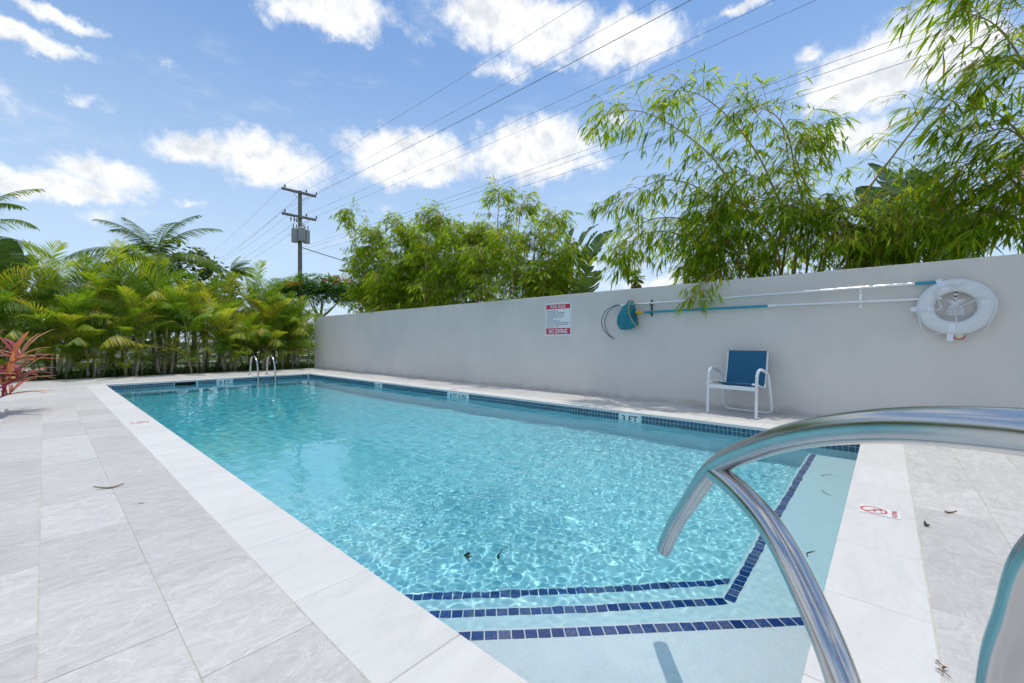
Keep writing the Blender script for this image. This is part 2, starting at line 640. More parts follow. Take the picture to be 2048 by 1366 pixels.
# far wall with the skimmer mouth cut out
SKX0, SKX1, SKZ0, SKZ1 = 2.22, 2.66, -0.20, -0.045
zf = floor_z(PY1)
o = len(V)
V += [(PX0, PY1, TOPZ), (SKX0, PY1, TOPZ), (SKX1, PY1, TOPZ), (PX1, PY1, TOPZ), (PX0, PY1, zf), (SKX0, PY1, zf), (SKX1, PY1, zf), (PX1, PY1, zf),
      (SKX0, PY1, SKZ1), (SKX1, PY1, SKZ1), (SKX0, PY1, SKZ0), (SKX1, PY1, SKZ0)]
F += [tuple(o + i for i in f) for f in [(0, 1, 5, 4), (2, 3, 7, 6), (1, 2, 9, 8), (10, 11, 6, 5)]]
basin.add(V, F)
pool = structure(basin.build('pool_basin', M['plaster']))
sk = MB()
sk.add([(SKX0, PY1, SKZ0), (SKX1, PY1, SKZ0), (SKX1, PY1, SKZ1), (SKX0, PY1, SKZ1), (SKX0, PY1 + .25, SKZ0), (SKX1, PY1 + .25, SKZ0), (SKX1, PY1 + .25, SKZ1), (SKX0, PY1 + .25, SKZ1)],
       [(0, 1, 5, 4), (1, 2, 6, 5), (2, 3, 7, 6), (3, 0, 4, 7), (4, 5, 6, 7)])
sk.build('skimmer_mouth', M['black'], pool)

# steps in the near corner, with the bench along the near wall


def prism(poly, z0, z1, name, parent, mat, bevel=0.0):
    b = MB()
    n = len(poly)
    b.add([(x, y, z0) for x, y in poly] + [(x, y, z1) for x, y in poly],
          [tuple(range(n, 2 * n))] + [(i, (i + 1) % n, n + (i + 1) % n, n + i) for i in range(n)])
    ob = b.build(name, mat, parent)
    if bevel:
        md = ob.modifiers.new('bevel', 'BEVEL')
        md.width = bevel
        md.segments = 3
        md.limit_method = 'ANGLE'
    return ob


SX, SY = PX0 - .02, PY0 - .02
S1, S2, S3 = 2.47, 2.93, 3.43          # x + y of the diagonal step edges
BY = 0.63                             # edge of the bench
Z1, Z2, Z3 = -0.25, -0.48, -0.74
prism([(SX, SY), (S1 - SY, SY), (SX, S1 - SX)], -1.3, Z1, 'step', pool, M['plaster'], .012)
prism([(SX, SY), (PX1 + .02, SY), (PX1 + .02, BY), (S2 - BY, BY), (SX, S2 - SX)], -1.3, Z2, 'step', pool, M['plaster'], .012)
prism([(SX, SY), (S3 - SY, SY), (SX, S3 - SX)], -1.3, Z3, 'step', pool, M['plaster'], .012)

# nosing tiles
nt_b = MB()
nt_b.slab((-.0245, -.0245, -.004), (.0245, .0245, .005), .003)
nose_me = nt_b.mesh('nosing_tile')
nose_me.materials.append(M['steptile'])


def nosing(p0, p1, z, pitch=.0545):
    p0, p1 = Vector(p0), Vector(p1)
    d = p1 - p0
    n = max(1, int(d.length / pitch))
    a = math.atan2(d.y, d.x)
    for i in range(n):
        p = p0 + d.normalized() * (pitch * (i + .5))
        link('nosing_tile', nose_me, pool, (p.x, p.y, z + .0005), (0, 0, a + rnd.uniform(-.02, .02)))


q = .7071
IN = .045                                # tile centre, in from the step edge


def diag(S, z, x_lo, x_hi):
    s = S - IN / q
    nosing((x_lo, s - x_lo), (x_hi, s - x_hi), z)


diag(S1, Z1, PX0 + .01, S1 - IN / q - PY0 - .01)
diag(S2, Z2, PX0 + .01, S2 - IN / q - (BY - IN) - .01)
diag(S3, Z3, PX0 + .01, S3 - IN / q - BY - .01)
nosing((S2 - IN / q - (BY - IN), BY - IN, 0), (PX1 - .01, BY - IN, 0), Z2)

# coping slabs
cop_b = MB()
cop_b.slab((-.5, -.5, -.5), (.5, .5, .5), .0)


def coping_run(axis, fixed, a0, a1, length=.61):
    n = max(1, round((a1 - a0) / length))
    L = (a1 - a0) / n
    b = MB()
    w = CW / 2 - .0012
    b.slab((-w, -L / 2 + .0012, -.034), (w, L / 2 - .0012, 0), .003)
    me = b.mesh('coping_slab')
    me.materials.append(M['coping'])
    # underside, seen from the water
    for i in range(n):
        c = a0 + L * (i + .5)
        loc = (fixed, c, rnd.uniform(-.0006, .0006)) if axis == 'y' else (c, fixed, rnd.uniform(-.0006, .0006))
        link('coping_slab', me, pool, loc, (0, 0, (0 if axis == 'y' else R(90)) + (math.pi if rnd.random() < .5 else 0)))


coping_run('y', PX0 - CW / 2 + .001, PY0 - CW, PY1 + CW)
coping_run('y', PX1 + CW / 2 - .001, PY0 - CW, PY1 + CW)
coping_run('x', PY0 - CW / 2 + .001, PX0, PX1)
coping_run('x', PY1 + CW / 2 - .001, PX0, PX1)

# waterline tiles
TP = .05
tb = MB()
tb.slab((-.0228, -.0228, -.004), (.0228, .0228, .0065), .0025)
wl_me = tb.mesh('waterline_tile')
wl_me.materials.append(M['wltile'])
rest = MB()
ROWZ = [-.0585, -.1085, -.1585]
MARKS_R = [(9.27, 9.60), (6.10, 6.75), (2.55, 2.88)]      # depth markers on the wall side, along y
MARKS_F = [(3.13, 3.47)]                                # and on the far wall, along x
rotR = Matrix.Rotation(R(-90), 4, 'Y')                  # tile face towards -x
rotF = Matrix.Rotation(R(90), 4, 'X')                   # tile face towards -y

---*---

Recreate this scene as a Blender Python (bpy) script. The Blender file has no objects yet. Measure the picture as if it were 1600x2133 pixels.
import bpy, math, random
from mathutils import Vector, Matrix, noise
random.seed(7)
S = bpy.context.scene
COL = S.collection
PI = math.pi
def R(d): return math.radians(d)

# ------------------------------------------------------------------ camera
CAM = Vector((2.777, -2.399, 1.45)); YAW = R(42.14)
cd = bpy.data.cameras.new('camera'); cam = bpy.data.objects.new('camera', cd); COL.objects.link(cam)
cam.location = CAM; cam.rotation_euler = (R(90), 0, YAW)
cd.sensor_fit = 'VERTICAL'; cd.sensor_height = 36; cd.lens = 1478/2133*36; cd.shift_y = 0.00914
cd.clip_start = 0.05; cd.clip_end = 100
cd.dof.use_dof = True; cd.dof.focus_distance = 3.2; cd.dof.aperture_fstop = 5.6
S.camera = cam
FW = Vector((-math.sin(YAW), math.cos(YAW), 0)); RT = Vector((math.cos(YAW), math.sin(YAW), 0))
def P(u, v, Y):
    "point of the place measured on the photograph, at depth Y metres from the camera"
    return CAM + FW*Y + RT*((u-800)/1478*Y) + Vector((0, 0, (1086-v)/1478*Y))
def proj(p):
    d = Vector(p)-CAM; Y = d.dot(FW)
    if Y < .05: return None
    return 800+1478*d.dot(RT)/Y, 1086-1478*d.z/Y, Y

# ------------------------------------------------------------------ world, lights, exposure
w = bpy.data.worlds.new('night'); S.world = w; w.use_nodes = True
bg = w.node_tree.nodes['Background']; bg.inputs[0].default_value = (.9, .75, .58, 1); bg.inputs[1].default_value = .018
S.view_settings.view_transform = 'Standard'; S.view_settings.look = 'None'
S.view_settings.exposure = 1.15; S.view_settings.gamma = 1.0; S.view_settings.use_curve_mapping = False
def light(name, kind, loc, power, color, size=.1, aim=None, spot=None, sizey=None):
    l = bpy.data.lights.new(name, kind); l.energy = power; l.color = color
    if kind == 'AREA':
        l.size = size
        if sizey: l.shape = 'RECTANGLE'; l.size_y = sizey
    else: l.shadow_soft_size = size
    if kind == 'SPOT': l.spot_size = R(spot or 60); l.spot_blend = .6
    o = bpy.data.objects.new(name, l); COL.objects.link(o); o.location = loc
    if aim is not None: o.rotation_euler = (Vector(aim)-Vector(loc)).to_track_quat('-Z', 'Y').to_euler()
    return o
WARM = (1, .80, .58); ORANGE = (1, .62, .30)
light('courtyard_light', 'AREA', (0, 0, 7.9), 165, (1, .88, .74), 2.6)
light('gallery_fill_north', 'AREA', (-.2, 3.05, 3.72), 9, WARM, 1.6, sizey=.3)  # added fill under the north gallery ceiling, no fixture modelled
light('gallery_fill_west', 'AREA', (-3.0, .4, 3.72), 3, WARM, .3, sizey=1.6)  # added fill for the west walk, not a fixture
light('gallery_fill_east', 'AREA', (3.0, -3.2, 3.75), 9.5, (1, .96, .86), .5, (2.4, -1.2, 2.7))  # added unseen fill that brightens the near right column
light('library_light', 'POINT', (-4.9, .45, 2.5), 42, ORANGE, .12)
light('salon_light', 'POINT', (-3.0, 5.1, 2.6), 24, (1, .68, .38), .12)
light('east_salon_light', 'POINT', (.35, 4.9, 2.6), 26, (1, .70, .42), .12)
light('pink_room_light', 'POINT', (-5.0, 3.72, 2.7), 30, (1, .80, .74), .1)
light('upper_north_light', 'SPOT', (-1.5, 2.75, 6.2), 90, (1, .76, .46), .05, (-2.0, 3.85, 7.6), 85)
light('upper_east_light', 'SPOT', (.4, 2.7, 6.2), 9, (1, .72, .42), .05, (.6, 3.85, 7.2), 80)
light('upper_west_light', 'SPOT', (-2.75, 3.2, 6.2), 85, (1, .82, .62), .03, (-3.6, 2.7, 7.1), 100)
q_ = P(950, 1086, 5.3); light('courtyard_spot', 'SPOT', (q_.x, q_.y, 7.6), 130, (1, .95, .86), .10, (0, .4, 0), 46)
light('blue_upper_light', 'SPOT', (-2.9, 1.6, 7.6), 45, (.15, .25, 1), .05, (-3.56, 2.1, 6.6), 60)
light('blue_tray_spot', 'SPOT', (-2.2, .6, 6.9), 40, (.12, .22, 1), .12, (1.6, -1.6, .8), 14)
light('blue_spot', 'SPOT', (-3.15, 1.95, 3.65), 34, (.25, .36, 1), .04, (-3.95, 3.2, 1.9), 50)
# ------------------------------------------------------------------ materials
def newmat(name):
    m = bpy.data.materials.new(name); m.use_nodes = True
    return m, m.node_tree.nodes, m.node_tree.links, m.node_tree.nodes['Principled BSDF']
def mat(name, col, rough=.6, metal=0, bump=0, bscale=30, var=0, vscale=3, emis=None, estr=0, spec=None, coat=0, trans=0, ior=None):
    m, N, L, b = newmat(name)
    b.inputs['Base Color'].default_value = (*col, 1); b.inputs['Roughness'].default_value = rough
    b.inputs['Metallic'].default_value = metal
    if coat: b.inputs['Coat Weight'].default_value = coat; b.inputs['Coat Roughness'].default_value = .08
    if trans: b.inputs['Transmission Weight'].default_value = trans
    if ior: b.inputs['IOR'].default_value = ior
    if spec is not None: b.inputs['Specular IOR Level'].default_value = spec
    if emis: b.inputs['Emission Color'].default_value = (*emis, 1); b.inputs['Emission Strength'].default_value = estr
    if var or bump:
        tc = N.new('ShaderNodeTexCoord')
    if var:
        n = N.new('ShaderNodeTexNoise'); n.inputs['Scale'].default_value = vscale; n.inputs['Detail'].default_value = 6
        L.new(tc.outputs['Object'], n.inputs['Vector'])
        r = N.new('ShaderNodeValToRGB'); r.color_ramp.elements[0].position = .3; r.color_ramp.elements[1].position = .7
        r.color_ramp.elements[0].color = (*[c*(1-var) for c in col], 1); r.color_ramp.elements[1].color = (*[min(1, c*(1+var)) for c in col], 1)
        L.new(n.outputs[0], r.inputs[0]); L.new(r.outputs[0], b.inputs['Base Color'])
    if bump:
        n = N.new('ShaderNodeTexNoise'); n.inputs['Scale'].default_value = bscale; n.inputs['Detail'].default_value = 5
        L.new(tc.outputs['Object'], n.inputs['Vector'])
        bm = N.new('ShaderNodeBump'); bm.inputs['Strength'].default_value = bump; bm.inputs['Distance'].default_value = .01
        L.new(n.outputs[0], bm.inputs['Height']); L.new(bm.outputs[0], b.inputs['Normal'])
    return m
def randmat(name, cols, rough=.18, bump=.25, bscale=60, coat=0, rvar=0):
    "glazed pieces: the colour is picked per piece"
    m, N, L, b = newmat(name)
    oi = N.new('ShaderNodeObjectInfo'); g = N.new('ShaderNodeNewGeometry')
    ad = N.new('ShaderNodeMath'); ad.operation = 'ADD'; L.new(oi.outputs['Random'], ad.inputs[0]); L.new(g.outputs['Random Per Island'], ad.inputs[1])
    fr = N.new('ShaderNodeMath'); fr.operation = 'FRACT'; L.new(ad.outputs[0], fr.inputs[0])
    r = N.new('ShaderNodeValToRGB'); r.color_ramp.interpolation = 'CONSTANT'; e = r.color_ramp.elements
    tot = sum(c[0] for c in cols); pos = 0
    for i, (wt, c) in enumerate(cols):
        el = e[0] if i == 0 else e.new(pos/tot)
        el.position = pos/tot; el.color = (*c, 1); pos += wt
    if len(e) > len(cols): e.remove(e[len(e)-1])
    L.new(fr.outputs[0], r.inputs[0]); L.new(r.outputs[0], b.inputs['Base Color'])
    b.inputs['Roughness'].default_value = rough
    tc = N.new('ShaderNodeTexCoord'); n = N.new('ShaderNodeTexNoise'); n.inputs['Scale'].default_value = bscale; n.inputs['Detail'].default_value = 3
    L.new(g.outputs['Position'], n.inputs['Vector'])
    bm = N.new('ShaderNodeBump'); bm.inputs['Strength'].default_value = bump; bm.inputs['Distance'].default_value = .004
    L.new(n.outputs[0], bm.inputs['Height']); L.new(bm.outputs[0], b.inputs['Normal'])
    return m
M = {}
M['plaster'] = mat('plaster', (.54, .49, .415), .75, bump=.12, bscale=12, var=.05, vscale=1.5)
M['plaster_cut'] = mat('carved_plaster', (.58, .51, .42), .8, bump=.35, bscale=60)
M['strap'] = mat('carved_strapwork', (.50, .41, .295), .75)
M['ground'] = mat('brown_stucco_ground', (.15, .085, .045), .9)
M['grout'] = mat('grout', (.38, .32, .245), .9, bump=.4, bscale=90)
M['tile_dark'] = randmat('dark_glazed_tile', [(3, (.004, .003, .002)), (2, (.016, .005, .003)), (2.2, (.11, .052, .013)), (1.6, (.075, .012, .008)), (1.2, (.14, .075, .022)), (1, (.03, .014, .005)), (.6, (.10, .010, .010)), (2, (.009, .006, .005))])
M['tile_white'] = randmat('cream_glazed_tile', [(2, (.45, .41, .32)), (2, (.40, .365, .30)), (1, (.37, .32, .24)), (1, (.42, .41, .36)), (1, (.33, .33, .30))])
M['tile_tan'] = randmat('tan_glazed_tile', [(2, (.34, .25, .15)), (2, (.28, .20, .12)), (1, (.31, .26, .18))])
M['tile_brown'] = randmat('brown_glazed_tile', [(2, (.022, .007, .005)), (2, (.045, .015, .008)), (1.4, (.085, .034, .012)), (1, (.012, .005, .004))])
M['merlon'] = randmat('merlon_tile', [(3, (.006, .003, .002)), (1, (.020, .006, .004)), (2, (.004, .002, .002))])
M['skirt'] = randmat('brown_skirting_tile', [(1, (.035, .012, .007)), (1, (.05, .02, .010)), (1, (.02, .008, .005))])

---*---

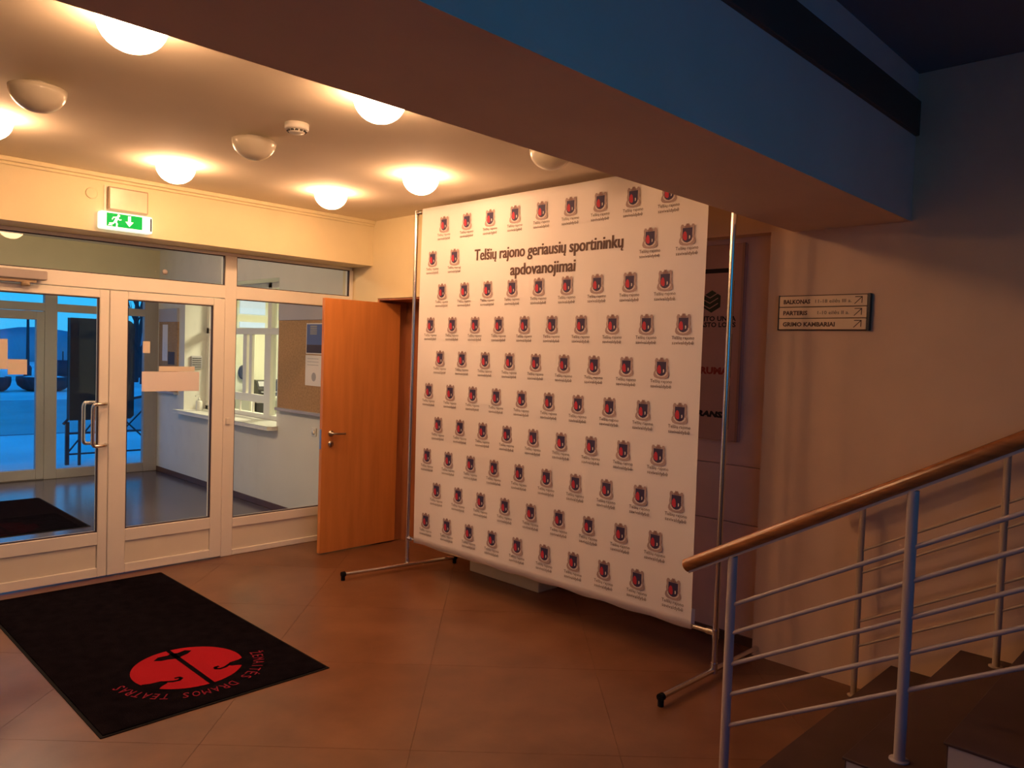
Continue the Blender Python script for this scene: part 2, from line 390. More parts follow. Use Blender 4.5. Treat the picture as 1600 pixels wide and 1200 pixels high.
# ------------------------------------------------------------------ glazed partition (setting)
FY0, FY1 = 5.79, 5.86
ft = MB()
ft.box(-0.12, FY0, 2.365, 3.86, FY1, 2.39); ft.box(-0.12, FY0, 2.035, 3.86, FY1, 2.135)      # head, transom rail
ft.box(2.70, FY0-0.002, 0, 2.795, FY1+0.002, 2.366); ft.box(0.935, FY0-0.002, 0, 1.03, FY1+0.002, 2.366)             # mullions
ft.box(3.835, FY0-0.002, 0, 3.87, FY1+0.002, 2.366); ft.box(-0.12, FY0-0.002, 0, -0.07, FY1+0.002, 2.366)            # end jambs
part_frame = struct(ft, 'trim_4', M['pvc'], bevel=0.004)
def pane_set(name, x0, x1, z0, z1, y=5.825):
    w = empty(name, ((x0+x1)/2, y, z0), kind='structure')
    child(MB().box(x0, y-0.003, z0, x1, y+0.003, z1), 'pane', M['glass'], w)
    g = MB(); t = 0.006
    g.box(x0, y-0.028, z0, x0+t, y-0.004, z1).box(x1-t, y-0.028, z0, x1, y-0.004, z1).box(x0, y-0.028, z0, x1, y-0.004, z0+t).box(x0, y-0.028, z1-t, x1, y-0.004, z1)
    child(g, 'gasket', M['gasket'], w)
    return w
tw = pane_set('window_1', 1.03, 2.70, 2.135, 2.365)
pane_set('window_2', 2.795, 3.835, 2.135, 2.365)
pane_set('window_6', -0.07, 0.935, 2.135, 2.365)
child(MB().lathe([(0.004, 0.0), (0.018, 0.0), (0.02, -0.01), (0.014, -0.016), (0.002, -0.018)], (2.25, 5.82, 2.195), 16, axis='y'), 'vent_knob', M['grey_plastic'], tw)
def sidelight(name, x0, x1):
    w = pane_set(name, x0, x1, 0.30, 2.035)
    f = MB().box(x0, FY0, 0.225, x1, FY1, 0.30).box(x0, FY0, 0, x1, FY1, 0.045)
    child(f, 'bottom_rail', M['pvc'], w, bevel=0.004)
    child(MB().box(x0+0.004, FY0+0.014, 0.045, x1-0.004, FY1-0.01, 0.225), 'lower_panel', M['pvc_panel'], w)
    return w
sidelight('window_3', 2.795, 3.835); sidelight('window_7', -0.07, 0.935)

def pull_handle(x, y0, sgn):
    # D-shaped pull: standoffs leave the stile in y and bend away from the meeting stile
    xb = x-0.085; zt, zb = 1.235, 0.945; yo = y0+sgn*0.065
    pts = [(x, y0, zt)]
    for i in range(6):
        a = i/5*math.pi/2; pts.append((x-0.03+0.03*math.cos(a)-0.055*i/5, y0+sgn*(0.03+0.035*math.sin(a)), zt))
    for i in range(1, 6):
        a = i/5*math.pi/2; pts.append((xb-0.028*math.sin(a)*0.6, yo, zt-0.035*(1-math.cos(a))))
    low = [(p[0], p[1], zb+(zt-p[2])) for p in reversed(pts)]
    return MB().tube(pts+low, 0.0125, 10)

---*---

What the exercise asks:
Find every line that holds "objects" and copy it.

Written response:
Recreate this scene as a Blender Python (bpy) script. The Blender file has no objects yet. Measure the picture as if it were 1600x2133 pixels.
cd = bpy.data.cameras.new('camera'); cam = bpy.data.objects.new('camera', cd); COL.objects.link(cam)
    o = bpy.data.objects.new(name, l); COL.objects.link(o); o.location = loc